BYP Racing’s supercharged time-attack Integra has V8 Supercars pace.

Ten-second Integras don’t just fall out of the sky, so it’s completely nuts to see this 10-second Integra ripping around an Australian road course almost as quickly as the country’s famed V8 Supercars can go. Then again, this is a car built to the wide-open regulations of time attack. Gigantic aerodynamic devices? Carbon-fiber body panels? Hybrid 2.4-liter supercharged K-engine with 475 horsepower? Tick all of those boxes for the BYP Racing 2001 Honda Integra Type R.

The engine is an 11.0:1 compression K24 forged block with K20 Type R heads that feature Stage 2 camshafts and porting. The BYP Racing Rotrex C38-92 blower shoves 18 pounds of boost into the engine, coaxing out an astonishing 475 horsepower. As the Fullboost video says, the Integra has run as quick as 10.7 seconds at 150 miles per hour in quarter-mile testing. That power all goes through a close-ratio six-speed gearbox with a limited-slip differential.

The Integra wears Wedsport TC105N wheels that are bigger in the front (18×10.5) than the rear (17×9). To use up all that power, the front Advan 050 tires are fittingly enormous at 295/35/18 with smaller 235/45/17s in the rear.

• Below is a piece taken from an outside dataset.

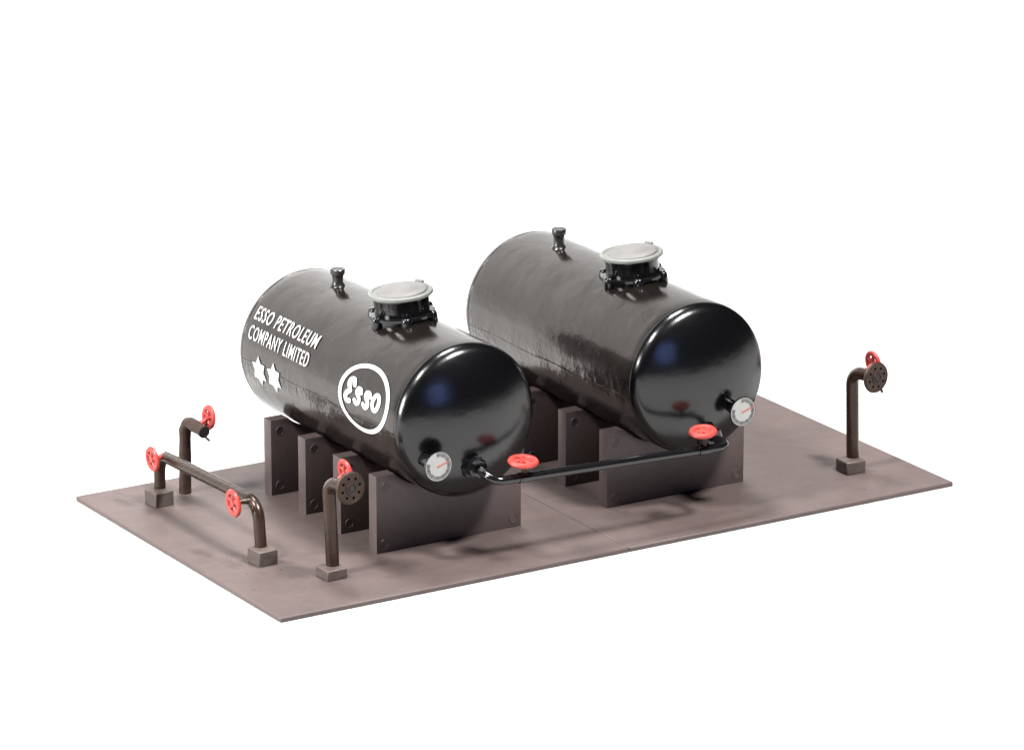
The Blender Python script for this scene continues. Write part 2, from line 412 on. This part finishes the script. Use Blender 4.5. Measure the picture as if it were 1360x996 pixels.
def tank(t, name, label, gpos, nutpos, mx, my, vent_y, vent_ang, vent_top):
    xc, zc, r, yf, yr = t['xc'], t['zc'], t['r'], t['yf'], t['yr']
    root = thing(name, (xc, (yf+yr)/2, zc), label, 'storage tank')
    # barrel: slightly uneven tube, with the moulded joint of its two halves as a fine raised line
    bm = B(); n = 128; rows = []; ny = 60
    rng = random.Random(len(label))
    ph = [rng.uniform(0, 6) for _ in range(4)]
    for j in range(ny+1):
        y = yf+(yr-yf)*j/ny; row = []
        for k in range(n):
            a = 2*PI*k/n
            rr = r*(1+.0016*math.sin(3*a+ph[0]+y*9)+.0012*math.sin(2*a+ph[1]-y*21)+.0010*math.sin(5*a+y*33+ph[2]))
            if j in (0, ny): rr = r-.0004
            row.append(bm.verts.new((xc+rr*math.sin(a), y, zc+rr*math.cos(a))))
        rows.append(row)
    for A, Bq in zip(rows, rows[1:]):
        for k in range(n): bm.faces.new((A[k], A[(k+1) % n], Bq[(k+1) % n], Bq[k]))
    obj('barrel', bm, M['barrel'], root)
    for s in (-1, 1):
        bm = B(); tube(bm, [on_barrel(t, yf+.002+(yr-yf-.004)*k/24, s*math.radians(t['seam'])+.012*math.sin(k*.7), -.0010+.0003*math.sin(k*2.1)) for k in range(25)], .0017, 8)
        obj('joint_line', bm, M['barrel'], root)
    cp = [(-.004, r-.002), (0, r-.0016), (.0004, r-.0004)] + [(y+.0012, q) for y, q in cap_profile(r-.0002)]
    obj('end_cap', lathe(B(), (xc, yf, zc), (0, -1, 0), cp, 128, False), M['capblack'], root, angle=60)
    obj('end_cap', lathe(B(), (xc, yr, zc), (0, 1, 0), cp, 96, False), M['barrel'], root, angle=60)
    # manhole: short neck on a flat bolted ring, lid leaning a touch to the left
    ax = Vector((math.sin(math.radians(-4)), .035, math.cos(math.radians(-4)))).normalized()
    lc = Vector((mx, my, zc+r+.0275))                               # underside of the lid
    bm = B(); lathe(bm, lc, ax, [(-.045, .0350), (-.005, .0350), (-.003, .0362), (0, .0362)], 64)
    mh = obj('manhole', bm, M['black'], root)
    fc = lc-ax*.0225
    bm = B(); lathe(bm, fc, ax, [(-.0170, .0385), (-.0042, .0400), (-.0035, .0420), (-.0005, .0420), (.0005, .0405), (.0005, .034)], 64, False)
    obj('base_flange', bm, M['black'], mh)
    for k in range(6):
        a = 2*PI*k/6+.12; q = Vector((math.cos(a), math.sin(a), 0)); q = (q-ax*q.dot(ax)).normalized()
        bm = B(); lathe(bm, fc+q*.0405, ax, [(-.0150, .0055), (-.0110, .0070), (-.0015, .0066), (.0015, .0055), (.0027, .0038), (.0030, 0)], 14)
        obj('bolt_lug', bm, M['black'], mh)
    bm = B(); lathe(bm, lc, ax, [(.0, .0365), (.0, .0402), (.0010, .0412), (.0040, .0412), (.0050, .0402), (.0054, .0382), (.0051, .0362), (.0038, .0352), (.0038, 0)], 72)
    lid = obj('lid', bm, M['lid'], mh)
    pa = Vector((math.sin(math.radians(-6.0)), .045, 1)).normalized()
    bm = B(); lathe(bm, lc+Vector((.0018, .0012, .0003)), pa, [(.0036, .0330), (.0050, .0324), (.0057, .0310), (.0059, 0)], 64); obj('lid_panel', bm, M['panel'], mh)
    hd = Vector((.93, .36, 0)); hd = (hd-ax*hd.dot(ax)).normalized()
    hp = lc+ax*.0050+hd*.0385; side = ax.cross(hd)
    bm = B(); tube(bm, [hp-side*.0055, hp+side*.0055], .0034, 12)
    tube(bm, [hp-hd*.005+ax*.001, hp+hd*.004-ax*.001], .0036, 10); obj('lid_hinge', bm, M['lid'], mh)
    # filler vent
    vb = on_barrel(t, vent_y, vent_ang, -.003)
    h = vent_top
    bm = B(); lathe(bm, vb, (0, 0, 1), [(0, .012), (.004, .0090), (.008, .0070), (.6*h, .0072), (.72*h, .0082), (.74*h, .0094), (.97*h, .0098), (h, .0092), (h-.0003, 0)], 28)
    obj('vent', bm, M['vent'], root)
    gauge(t, root, *gpos)
    # hexagonal union where the connecting pipe leaves the cap
    nx, nz = nutpos; yc = yf-cap_depth(r, math.hypot(nx-xc, nz-zc))
    bm = B(); lathe(bm, (nx, yc+.008, nz), (0, -1, 0), [(0, .0168), (.010, .0168), (.0125, .0150), (.0125, .0132), (.0225, .0132), (.0245, .0110), (.0245, 0)], 8)
    obj('pipe_union', bm, M['black'], root, angle=25)
    return root

tank1 = tank(T1, 'oil_tank', 'black oil tank with white lettering, two stars and an oval emblem on its flank', (0.2456, 0.1381, .041), (.3085, .1220), .3090, .2390, .398, math.radians(-3), .0255)
tank2 = tank(T2, 'oil_tank', 'plain black oil tank without lettering, standing to the right of the lettered one', (0.6954, 0.1345, .041), (.6610, .1020), .6535, .2390, .4065, math.radians(-5.5), .0285)

# lettering, stars and oval emblem on the left flank
LIFT = .0010
def flank(name, bm, ang, y0, m, parent, h=LIFT):
    wrap(bm, T1, y0, math.radians(ang), h); return obj(name, bm, m, parent, angle=60)
flank('lettering', text_bm('ESSO PETROLEUM', .1600, .0185), -55.5, .4735, M['white'], tank1)
flank('lettering', text_bm('COMPANY LIMITED', .1550, .0185), -70.6, .4730, M['white'], tank1)
for y0, an in ((.4392, -96.8), (.3998, -96.2)):
    bm = B(); vs = []
    for k in range(12):
        a = PI/2+PI*k/6+.06; q = .0202 if k % 2 == 0 else .0128
        vs.append(bm.verts.new((q*math.cos(a)*.92, q*math.sin(a), 0)))
    bm.faces.new(vs); slice_up(bm, .003, .024); flank('star', bm, an, y0, M['star'], tank1)
EY, EA = .1735, -77.2
EX = 1.42                     # the artwork is drawn narrow and stretched along the barrel
def art(ctrl, wd, closed=False):
    bm = B(); ribbon(bm, [(x/EX, y) for x, y in ctrl], wd, closed)
    for v in bm.verts: v.co.x *= EX
    return bm
emblem = flank('oval_emblem', art([(.0575*math.cos(2*PI*k/96), .0402*math.sin(2*PI*k/96)) for k in range(96)], .0055, True), EA, EY, M['white'], tank1)
# E: a round-backed epsilon, s s o: fat brush letters
E_ = spline([(-.0262, .0108), (-.0298, .0166), (-.0362, .0150), (-.0382, .0095), (-.0345, .0035), (-.0335, .0020), (-.0395, -.0020), (-.0425, -.0075), (-.0390, -.0118), (-.0322, -.0108)])
s_ = [(.0064, .0050), (.0040, .0086), (-.0020, .0080), (-.0030, .0030), (.0030, -.0020), (.0036, -.0070), (-.0020, -.0102), (-.0068, -.0075)]
flank('emblem_letter', art(E_, .0064), EA, EY, M['white'], emblem)
flank('emblem_letter', art(spline([(x*.95-.0135, y) for x, y in s_]), .0060), EA, EY, M['white'], emblem)
flank('emblem_letter', art(spline([(x*.95+.0080, y+.0003) for x, y in s_]), .0060), EA, EY, M['white'], emblem)
flank('emblem_letter', art([(.0298+.0072*math.cos(2*PI*k/40)+.0012*math.sin(2*PI*k/40), .0017+.0098*math.sin(2*PI*k/40)) for k in range(40)], .0056, True), EA, EY, M['white'], emblem)

# ------------------------------------------------------------------ hand wheels
def handwheel(parent, cen, axis, foot, R=.0160, m=None, spokes=5, stem_m=None, name='handwheel', fat=1.2):
    cen = Vector(cen); u, v, a = frame(axis)
    bm = B(); torus(bm, cen, a, R-.0028, .0030*fat, 36, 8, .75)
    for k in range(spokes):
        q = 2*PI*k/spokes+.4; d = u*math.cos(q)+v*math.sin(q)
        tube(bm, [cen+d*.002, cen+d*(R-.003)], .0019*fat, 6)
    lathe(bm, cen-a*.0025, a, [(0, .0036*fat), (.0045, .0036*fat), (.005, .002), (.005, 0)], 14)
    wobj = obj(name, bm, m or M['red'], parent)
    bm = B(); tube(bm, [cen+a*.001, Vector(foot)], .0028, 10, rfun=lambda t: .8+.5*t)
    obj('stem', bm, stem_m or M['pipe'], wobj)
    return wobj

# ------------------------------------------------------------------ connecting pipe between the caps
n1 = Vector((.3085, .0450, .1215)); n2 = Vector((.6610, .0480, .1010))
cp = thing('connecting_pipe', (.485, .0195, .11), 'glossy black pipe joining the two tank ends, with two red wheels on it', 'pipe')
path = fillet([n1, (.3110, .0195, .1130), (.6600, .0195, .1010), n2], .017, 8)
obj('pipe', tube(B(), path, .0058, 18), M['black'], cp)
for cx_, wz, tilt, wr in ((.3554, .1320, .0, .0177), (.6213, .1262, -.12, .0163)):
    pz = .1130-.0120*(cx_-.311)/.349
    wv = handwheel(cp, (cx_-.001, .0200, wz), (tilt, -.10, 1), (cx_+.002, .0195, pz+.002), R=wr, stem_m=M['flange'], fat=1.55)
    bm = B(); tube(bm, [(cx_-.008, .0195, pz+.0003), (cx_+.008, .0195, pz-.0003)], .0068, 14); obj('valve_body', bm, M['black'], cp)

# ------------------------------------------------------------------ stand pipes with flange
def flange_bm(c, n, R, th):
    u, v, a = frame(n); c = Vector(c); bm = B()
    edges = []
    def loop(cx, cy, r, k, ph=0):
        vs = [bm.verts.new((cx+r*math.cos(2*PI*i/k+ph), cy+r*math.sin(2*PI*i/k+ph), 0)) for i in range(k)]
        return [bm.edges.new((vs[i], vs[(i+1) % k])) for i in range(k)]
    edges += loop(0, 0, R, 40)
    for i in range(8):
        q = 2*PI*i/8+.25; edges += loop(.70*R*math.cos(q), .70*R*math.sin(q), R*.105, 12)
    edges += loop(0, 0, R*.27, 20)
    bmesh.ops.triangle_fill(bm, edges=edges, use_beauty=True)
    fs = bm.faces[:]
    r = bmesh.ops.extrude_face_region(bm, geom=fs)
    for w_ in r['geom']:
        if isinstance(w_, bmesh.types.BMVert): w_.co.z -= th
    torus(bm, (0, 0, .0003), (0, 0, 1), R*.36, R*.07, 28, 8)
    torus(bm, (0, 0, -th/2), (0, 0, 1), R-.0006, th*.62, 40, 8)
    m = Matrix((u, v, a)).transposed().to_4x4(); m.translation = c
    bm.transform(m); return bm
def stand_pipe(name, label, bc, bs, bh, rot, foot, top, end, wheel, tab):
    root = thing(name, (bc[0], bc[1], 0), label, 'stand pipe', 'flanged stand pipes on the base plate')
    obj('footing', box(B(), (bc[0]-bs[0]/2, bc[1]-bs[1]/2, -.0005), (bc[0]+bs[0]/2, bc[1]+bs[1]/2, bh), rot), M['block'], root, bevel=.0016)
    rng = random.Random(3)
    path = densify(fillet([foot, top, end], .017, 8), .012)
    obj('pipe', tube(B(), path, .0083, 20), M['pipe'], root)
    d = (Vector(end)-Vector(top)).normalized(); fd = Vector((d.x, d.y, d.z*.3)).normalized()
    fe = Vector(end)
    fl = obj('flange', flange_bm(fe, fd, .0185, .0045), M['flange'], root, angle=35)
    obj('bore_shade', lathe(B(), fe-fd*.0047, fd, [(0, .0178), (.0006, .0178), (.0006, 0)], 36), M['bore_shade'], fl)  # dark disc behind the bolt holes, shade put in its colour
    bm = B(); lathe(bm, fe+fd*.0001, fd, [(0, .0062), (.0003, .0062), (.0003, .0040), (.0012, .0036), (.0014, 0)], 20); obj('bore_shade', bm, M['bore_shade'], fl)  # dark front disc painted as the shaded centre hole
    if tab:
        bm = B(); tube(bm, [fe-fd*.002+Vector((.0085, 0, -.0165)), fe-fd*.002+Vector((.0105, 0, -.0215))], .0018, 8); obj('moulding_tab', bm, M['flange'], fl)
    mid = Vector(end).lerp(Vector(top), .62)
    handwheel(root, wheel, (1, 0, .12), (mid.x+.002, wheel[1], mid.z+.004), R=.0160, stem_m=M['red'])
    return root
stand_pipe('stand_pipe', 'brown flanged stand pipe at the front left, before the lettered tank', (.1265, .1000), (.0282, .0310), .0132, .03,
           (.1310, .1040, .009), (.1283, .1075, .1195), (.1318, .0575, .1248), (.1425, .0905, .1350), False)
stand_pipe('stand_pipe', 'brown flanged stand pipe standing alone at the right end of the base plate', (.9120, .1065), (.0292, .0290), .0172, -.08,
           (.9188, .1120, .015), (.9175, .1150, .1335), (.9240, .0690, .1355), (.9345, .0925, .1480), True)

# bare outlet pipe at the back left (no footing, no flange)
root = thing('outlet_pipe', (.1275, .484, 0), 'rough brown bent outlet pipe at the back left corner, red wheel at its open end', 'stand pipe')
path = densify(fillet([(.1272, .4840, -.0005), (.1290, .4840, .0990), (.1320, .4370, .0935)], .015, 8), .010)
obj('pipe', tube(B(), path, .0079, 20, rfun=lambda t: 1+.05*math.sin(31*t)+.04*math.sin(57*t+1)), M['flange'], root, angle=60)
e = Vector((.1320, .4370, .0935)); d = (e-Vector((.1290, .4840, .0990))).normalized()
obj('bore_shade', lathe(B(), e-d*.001, d, [(0, .0062), (.0014, .0062), (.0014, 0)], 20), M['bore_shade'], root)  # dark disc on the closed end, painted as the shaded hollow
obj('moulding_tab', tube(B(), [e-d*.002+Vector((.002, 0, -.007)), e+Vector((.006, -.003, -.0115))], .0016, 8), M['flange'], root)
handwheel(root, (.1480, .4545, .1065), (1, 0, -.08), (.1325, .4560, .0975), R=.0155, stem_m=M['red'])

# the low pipe run along the left edge, on two footings
root = thing('pipe_run', (.080, .327, 0), 'low horizontal brown pipe run along the left edge on two square footings', 'pipe')
for (bx, by, bh) in ((.0775, .4610, .0195), (.0795, .1895, .0192)):
    obj('footing', box(B(), (bx-.0135, by-.0145, -.0005), (bx+.0135, by+.0145, bh), .05), M['block'], root, bevel=.0014)
path = densify(fillet([(.0815, .4660, .014), (.0832, .4700, .0640), (.0815, .2040, .0735), (.0815, .1965, .014)], .024, 10), .02)
obj('pipe', tube(B(), path, .0075, 20), M['pipe'], root)
bm = B(); tube(bm, [Vector((.0828, .452, .0718)), Vector((.0820, .235, .0797))], .0009, 6); obj('mould_line', bm, M['pipe'], root)
handwheel(root, (.0620, .4475, .0665), (1, 0, .06), (.0790, .4530, .0655), R=.0160, stem_m=M['red'])
handwheel(root, (.0560, .2200, .0730), (1, 0, .06), (.0770, .2160, .0735), R=.0172)
for o in list(COL.objects):
    if '_base' in o: del o['_base']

Six-piston front calipers from J’s Racing bind on 13-inch brake rotors to stop the car with an OEM rear brake setup.

Like most time-attack builds, the BYP Racing is super-lightweight with oodles of carbon-fiber replacement body parts. The curb weight sits at an incredibly 2,010 pounds without the driver. Throw in a massive rear wing, big spoiler, multi-level dive planes, and a diffuser to maximize downforce and you have the makings of one of the world’s quickest front-wheel-drive time attack cars.

How fast is it? At the recent Vic Time Attack at Phillip Island, BYP Racing driver Benny Tran clocked a 1:36.0 lap (as seen in the video). That was good for second place by less than a second and the quickest front-wheel-drive car at the event by more than seven seconds.

When it ran at Sydney Motorsports Park for the World Time Attack Challenge in 2014, the Integra logged a best time of 1:31.4. That is only 0.5 second slower than the all-time lap record for V8 Supercars. Half a second slower than the country’s premiere racing cars in a front-wheel-drive Honda.